Wanja, enfin, incarne la figure de la femme malgré elle. Malgré elle, car elle n'arrive pas à échapper à sa condition de femme : qu'elle soit ouvrière ou prostituée, elle reste un corps à vendre. Wanja est du côté des prostituées. Ironie du sort, elle est la seule à pouvoir fréquenter les puissants – et qui sait, de tenter de venger le destin.
ZOOM
Ngugi wa Thiong'o, une plume et une voix pour décoloniser l'esprit
Ngugi wa Tiong'o naquit en 1938 à Limuru, en pays Kikuyu. Après un passage à la prestigieuse Alliance High School, il poursuivit ses études à l'Université de Makerere en Ouganda, et à l'Université de Leeds, en Grande Bretagne. Sa famille sera activement engagée dans le conflit Mau Mau, qui deviendra l'objet central de ses romans.
Son premier romain, Weep Not Child (Enfant, ne pleure pas) paru en 1964, qui annonçait déjà les thèmes privilégiés par l'écrivain : les terres volées, la quête d'éducation, les sacrifices des Mau Mau. Il fut suivit par The River Between (La Rivière de vie, 1965), Grain of Wheat (Et le blé jaillira, 1967) et Pétales de Sang (1977).

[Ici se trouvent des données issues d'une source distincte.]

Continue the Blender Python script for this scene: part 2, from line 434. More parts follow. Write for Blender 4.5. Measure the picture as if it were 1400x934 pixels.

A partir de 1977 ,Ngugi wa Thiong'o décida de ne plus écrire qu'en Kikuyu, sa langue natale. Quatre ans plus tard, il publiait un essai Décoloniser l'esprit (1981) dans lequel il défendait que la désaliénation des masses des restes de l'esprit colonial devait nécessairement passer par un retour aux langues vernaculaires.
La parution de son premier roman publié en Kikuyu, Ngaahika Ndeenda (I Will Marry when I want) (Je me marierai quand je voudrai, 1977), dans lequel l'auteur défendait encore et toujours les petits paysans et ouvriers, lui coûta une année d'emprisonnement.
L'emprisonnement et l'exil n'empêchèrent pas l'écrivain de poursuivre une carrière prolifique – on citera seulement Writers in Politics : Essays(1981), Detained : A Writer's Prison Diary (1981), Devil on the Cross (1982), Wizard of the Crow (2006). Dernièrement parus, In the House of the Interpreter : A Memoir (2012), ses mémoires d'enfance qui retracent les souvenirs de l'époque coloniale et l'héritage familial Mau Mau de l'écrivain.